Classic mode is the closest thing to reality. Holes eat each other and everything around them, respawning to compete again, and in a brief space of time, it’s over, leaving a gutted landscape and a bunch of spinning holes.
In all modes, first desperately search for anything that fits in the hole, but once the hole’s size increases, don’t go straight for the biggest thing that will drop. Instead, look for large groups of smaller things, that the hole can easily guzzle without getting anything stuck, because that will force the hole to slow down. Momentum is key, so always go after things that fall in easily and won’t choke your hole.

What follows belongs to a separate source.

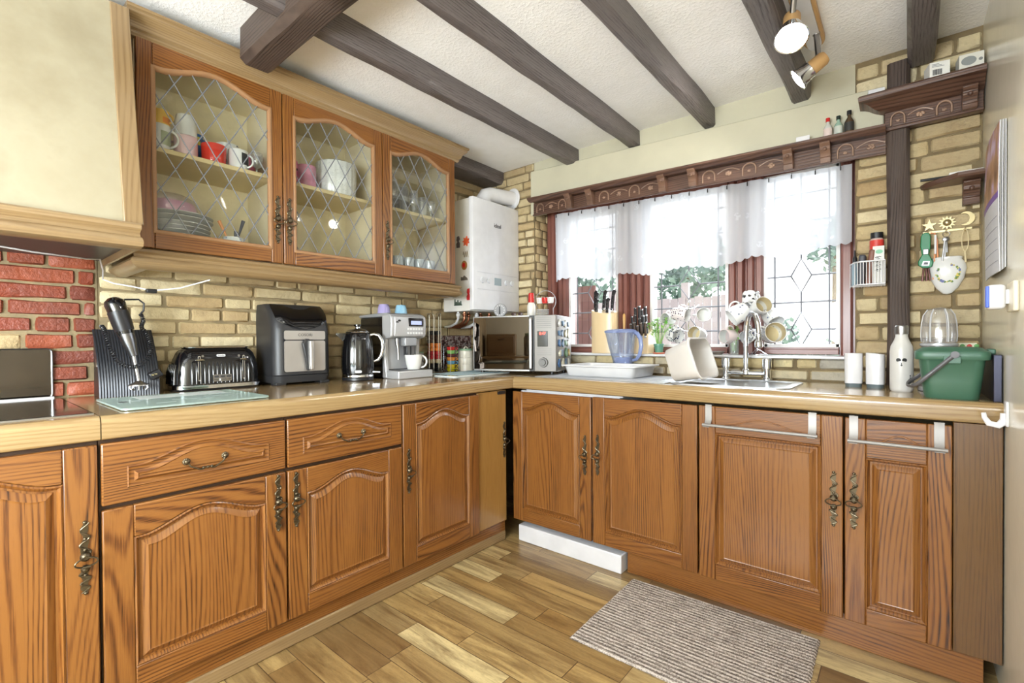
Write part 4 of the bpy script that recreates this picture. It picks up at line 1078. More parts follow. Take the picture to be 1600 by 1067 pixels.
# ------------------------------------------------------------------ cables under the hood
t = thing('loose_cable', 'thin white cable drooping under the cooker hood to the unit', 'cable', (XW + .06, -2.5, 1.43))
mb = MB(); pts = [(.40, -3.0, 1.46), (.34, -2.75, 1.447), (.24, -2.5, 1.437), (.14, -2.36, 1.445), (.06, -2.31, 1.46), (-.04, -2.285, 1.43), (-.08, -2.28, 1.40), (-.06, -2.25, 1.385), (-.03, -2.20, 1.375), (0.0, -2.14, 1.36), (.06, -2.06, 1.372), (.16, -1.98, 1.405)]
mb.tube(pts, .0028, 6); mb.build('flex', white_pl, t, world=True); mb = MB(); mb.box(-.016, .016, -2.16, -2.125, 1.35, 1.366); mb.build('connector', blackp, t, world=True, bevel=.003)
# ------------------------------------------------------------------ hob and splashback
t = thing('hob', 'black glass hob set in the worktop at the left edge', 'hob', (.26, -2.75, ZT))
MB().box(-.03, .548, -3.05, -2.412, ZT, ZT + .005).build('glass_top', blackg, t, world=True, bevel=.0015)
MB().box(.548, .551, -3.05, -2.409, ZT, ZT + .004).build('steel_edge', steel, t, world=True)
t = thing('hob_splashback', 'mirror-dark rectangular splash panel behind the hob', 'splashback', (XW + .02, -2.7, .952))
mir = plain('dark_mirror', (84, 78, 72), .08, 1.0, var=.1)
mb = MB(); mb.prism(rrect(.60, .178, .012, 4, -2.728, 1.036), YZ, XW + .014, XW + .022); mb.build('panel', mir, t, world=True)
mb = MB(); pts = [(XW + .023, u, v) for u, v in rrect(.604, .182, .013, 4, -2.728, 1.036)]; mb.tube(pts, .003, 6, closed=True); mb.build('steel_rim', steel, t, world=True)
tag(MB().box(-.03, -.008, -.62 / 2, .31, 0, .011).build('splash_upstand', white_pl, loc=(-.05, -2.735, ZT), bevel=.003), 'white strip between the hob and the splash panel', 'strip')

# ------------------------------------------------------------------ hand blender on its ribbed stand
t = thing('hand_blender_stand', 'black ribbed curved stand leaning behind the glass chopping board', 'stand', (-.02, -2.215, ZT))
def fc(q):
    """front curve of the stand, q 0 bottom .. 1 top"""
    return (.022 - .118 * q ** 1.9, ZT + .262 * q)
mb = MB(); n = 14
L = []
N = 44
for i in range(N + 1):
    y = -2.312 + .19 * i / N
    rib = .0022 if i % 2 else 0
    L.append([(fc(k / n)[0] + rib, y, fc(k / n)[1]) for k in range(n + 1)] + [(fc(k / n)[0] - .006, y, fc(k / n)[1]) for k in range(n, -1, -1)])
mb.loops(L, 0, True, True, True); mb.build('ribbed_front', plain('charcoal_metal', (42, 43, 48), .38, .2), t, world=True, smooth=20)
mb = MB(); pts = [fc(k / n) for k in range(n + 1)]; poly = [(a - .006, b) for a, b in pts] + [(-.112, ZT + .262), (-.112, ZT)]
mb.prism(poly, lambda u, v, d: (u, d, v), -2.306, -2.128); mb.build('body', plain('brown_black', (44, 34, 32), .4), t, world=True)
mb = MB(); mb.box(-.06, -.035, -2.3095, -2.306, 1.055, 1.085); mb.build('side_socket', steel, t, world=True, bevel=.002)
t = thing('hand_blender', 'black hand blender with a steel shaft hanging on the ribbed stand', 'hand blender', (.04, -2.24, 1.0))
mb = MB()
A, B = Vector((.035, -2.268, 1.312)), Vector((.055, -2.214, 1.10)); ax = (B - A); M = ax.to_track_quat('Z', 'Y').to_matrix(); LL = ax.length
mb.lathe([(1e-4, -.012), (.02, -.008), (.036, .004), (.040, .018), (.037, .05), (.034, .09), (.032, .13), (.026, .17), (.018, .2), (.014, LL)], A, 26, 0, M, 1, .85); mb.build('body', blackg, t, world=True)
mb = MB(); mb.lathe([(.0375, .045), (.034, .09), (.0335, .12), (.036, .122), (.0385, .085), (.0395, .047)], A, 26, 0, M, 1, .85, False, False); mb.build('grip_band', blackp, t, world=True)
mb = MB(); mb.lathe([(.030, .135), (.0275, .165), (.0195, .2), (.0155, LL + .003)], A + Vector((.002, 0, 0)), 26, 0, M, 1, .85, False, False); mb.build('lower_collar', steel_d, t, world=True)
C_ = Vector((.075, -2.203, 1.0))
mb = MB(); mb.tube([B, B.lerp(C_, .5), C_], [.008, .0065, .007], 14)
mb.lathe([(.008, 0), (.016, -.006), (.032, -.014), (.033, -.018), (.016, -.012), (1e-4, -.01)], C_, 24)
for k in range(4):
    a = PI / 4 + k * PI / 2; mb.tube([C_ + Vector((.030 * math.cos(a), .030 * math.sin(a), -.016)), C_ + Vector((.033 * math.cos(a), .033 * math.sin(a), -.026)), C_ + Vector((.026 * math.cos(a), .026 * math.sin(a), -.034))], .0035, 6)
mb.tube([C_, C_ + Vector((0, 0, -.036))], .004, 8); mb.build('blending_foot', steel, t, world=True)
mb = MB(); P0 = Vector((.03, -2.235, 1.316))
mb.tube([P0, P0 + Vector((.0, .045, .003)), P0 + Vector((.0, .062, -.012)), P0 + Vector((0, .06, -.04)), P0 + Vector((0, .05, -.055))], .0035, 8)
path = [(.03, -2.184, 1.262), (.03, -2.176, 1.235), (.03, -2.182, 1.21), (.045, -2.168, 1.18), (.055, -2.160, 1.14), (.06, -2.165, 1.10), (.07, -2.19, 1.065), (.075, -2.225, 1.055), (.07, -2.262, 1.075), (.062, -2.282, 1.12), (.05, -2.292, 1.165), (.035, -2.298, 1.20), (.01, -2.30, 1.212)]
pv = [Vector(p) for p in path]; sm = []
for i in range(len(pv) - 1):
    for k in range(16):
        q = k / 16; p0, p1, p2, p3 = pv[max(i - 1, 0)], pv[i], pv[i + 1], pv[min(i + 2, len(pv) - 1)]
        sm.append(.5 * ((2 * p1) + (-p0 + p2) * q + (2 * p0 - 5 * p1 + 4 * p2 - p3) * q * q + (-p0 + 3 * p1 - 3 * p2 + p3) * q ** 3))
co = []; T = len(sm) * 4
for i in range(T):
    s_ = i / T * (len(sm) - 1); j = int(s_); p = sm[j].lerp(sm[min(j + 1, len(sm) - 1)], s_ - j); d = (sm[min(j + 1, len(sm) - 1)] - sm[max(j - 1, 0)]).normalized()
    e = Vector((1, 0, 0)); e = (e - d * e.dot(d)).normalized(); g2 = d.cross(e); a = 2 * PI * i / T * 62
    co.append(p + (e * math.cos(a) + g2 * math.sin(a)) * .0062)
mb.tube(co, .0021, 5); mb.build('coiled_cord', blackp, t, world=True)
mb = MB(); mb.box(-.018, .018, -.022, .022, -.016, .016); mb.move(Matrix.Translation((.05, -2.145, 1.02)) @ Matrix.Rotation(.5, 4, 'X')); mb.build('plug', blackp, t, world=True, bevel=.007, bseg=3)
mb = MB()
for dy, dz in ((-.012, -.004), (-.002, .0)): mb.box(.068, .084, -2.150 + dy, -2.144 + dy, 1.022 + dz, 1.026 + dz)
mb.build('plug_pins', gold, t, world=True)

# ------------------------------------------------------------------ glass chopping boards
bglass = glass_mat('frosted_board_glass', (.82, .95, .90), .5, .08, (.62, .76, .72), .35)
t = thing('glass_chopping_board', 'clear green-tinted glass chopping board with small print in front of the black toaster', 'chopping board', (.36, -2.13, ZT + .003))
mb = MB(); mb.prism(rrect(.40, .43, .02, 5), XY, 0, .006); mb.build('board', bglass, t, rot=(0, 0, .0))
mb = MB(); rnd = random.Random(6)
for i in range(26): x, y = rnd.uniform(-.16, .12), rnd.uniform(-.20, .16); mb.box(x, x + rnd.uniform(.002, .006), y, y + rnd.uniform(.01, .06), .0062, .0066)
mb.build('printed_marks', plain('board_print', (168, 182, 180), .5), t); MB().box(-.02, .012, -.185, -.165, .0063, .0067).build('dark_mark', greyp, t)
MB().box(-.17, -.05, -.12, .16, .0062, .0065).build('white_label', plain('board_white_print', (214, 224, 222), .4), t)
t = thing('glass_chopping_board', 'white patterned glass chopping board lying in the corner in front of the microwave', 'chopping board', (.255, -.6, ZT + .001))
MB().prism(rrect(.32, .50, .03, 5), XY, 0, .006).build('board', plain('white_board_glass', (222, 230, 230), .06, coat=.6), t)
mb = MB()
for i in range(9): x = -.13 + .03 * i; mb.tube([(x, -.2 + .05 * k, .0064) if k % 2 else (x + .02, -.2 + .05 * k, .0064) for k in range(9)], .0016, 4)
mb.build('leaf_print', plain('board_grey_print', (160, 180, 186), .4), t)

# ------------------------------------------------------------------ toaster
t = thing('toaster', 'black four-slice toaster with a ribbed chrome-trimmed body', 'toaster', (-.035, -1.9, ZT))
W2, D2 = .166, .068
def body_loop(z, k, kd, rib=0):
    pts = []
    for u, v in rrect(W2 * 2 * k, D2 * 2 * kd, .045 * k, 8): pts.append((v, u, z))
    return pts
mb = MB(); L = []
base = rrect(1, 1, .25, 24)
def loop_at(z, w, d, r, amp=0.0):
    pts = []
    n = 30
    for side in range(4):
        pass
    for u, v in rrect(w, d, r, 9): pts.append((v, u, z))
    return pts
levels = [(.022, .340, .148, .05), (.06, .338, .146, .05), (.10, .332, .142, .05), (.135, .318, .134, .05), (.160, .300, .118, .045), (.176, .276, .098, .04), (.186, .246, .080, .03)]
for z, w, d, r in levels: L.append(loop_at(z, w, d, r))
mb.loops(L, 0, True, True, True); mb.build('body', blackg, t, smooth=60)
mb = MB()
for i in range(15):
    y = -.112 + .016 * i; mb.tube([(.074, y, .03), (.0735, y, .07), (.071, y, .10), (.066, y, .125)], [.0075, .0072, .006, .002], 8, flat=1)
for i in range(5):
    x = -.045 + .022 * i; mb.tube([(x, -.169, .03), (x, -.168, .08), (x, -.163, .115)], [.009, .008, .002], 8)
mb.build('ribbed_panel', blackg, t, smooth=60)
mb = MB(); mb.loops([loop_at(z, w, d, .05) for z, w, d in ((.008, .346, .154), (.009, .350, .158), (.024, .350, .158), (.026, .346, .154))], 0, True, True, True); mb.build('chrome_base_band', chrome, t, smooth=40)
mb = MB(); mb.loops([loop_at(z, w, d, .05) for z, w, d in ((0, .33, .14), (.008, .34, .15))], 0, True, True, True); mb.build('foot', blackp, t)
mb = MB(); mb.loops([loop_at(z, w, d, .03) for z, w, d in ((.184, .262, .090), (.188, .264, .092), (.191, .256, .086))], 0, True, True, True); mb.build('chrome_top_plate', chrome, t, smooth=40)
mb = MB()
for x in (-.022, .022):
    for y in (-.062, .062): mb.box(x - .009, x + .009, y - .052, y + .052, .1905, .1915)
mb.build('bread_slots', black_gap, t)
for y in (-.088, .088):
    mb = MB(); mb.prism(rrect(.010, .108, .0045, 4, y, .096), YZ, .070, .0795); mb.build('lever_slot', chrome, t)
    mb = MB(); mb.prism(rrect(.0055, .100, .0025, 4, y, .096), YZ, .0795, .0803); mb.build('slot_gap', blackp, t)
    mb = MB(); mb.lathe([(1e-4, 0), (.014, .002), (.019, .006), (.014, .010), (1e-4, .012)], (.088, y, .125), 20, 0, None, .8, 1.2); mb.build('lever', chrome, t)
    mb = MB(); mb.cyl((.066, y - .016 * (1 if y > 0 else -1), .148), (.070, y - .016 * (1 if y > 0 else -1), .148), .005, n=12); mb.build('lamp_ring', steel, t)
mb = MB(); mb.prism(rrect(.074, .030, .004, 3, 0, .052), YZ, .076, .0835); mb.build('control_plate', steel, t)
for y in (-.024, 0, .024): MB().prism(rrect(.017, .008, .003, 3, y, .058), YZ, .0835, .086).build('push_button', greyp, t)
mb = MB(); mb.box(.0835, .0842, -.033, .033, .0435, .0455); mb.build('browning_slot', blackp, t); MB().box(.0835, .087, -.014, -.009, .040, .049).build('browning_slider', white_pl, t)
mb = MB(); mb.prism(rrect(.034, .011, .005, 4, 0, .150), YZ, .062, .068); mb.build('badge', white_pl, t); text('badge_lettering', 'Breville', .0085, greyp, t, (.0683, 0, .150), (PI / 2, 0, PI / 2))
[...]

Placement is key. Your death hole needs to start near things small enough for it to eat, so it can grow quickly. Even when you’re lucky enough to start with something easily digestible, you have to chow down and head in a random direction and hope it’s taking you to a parking lot or a shanty town with enough third- and fourth-level digestibles to get you to suburb-eating level. This initial placement is random, and sometimes it’s too far from anything that’s easy to swallow, so you search and search, and maybe get a few levels up, but you know you’re doomed from the start, so you just push through until it’s over because we’re all in lockdown waiting to die and it’s not like there’s anything more meaningful to do.
Anyway, this game is all I can think about when somebody says we need to save the economy.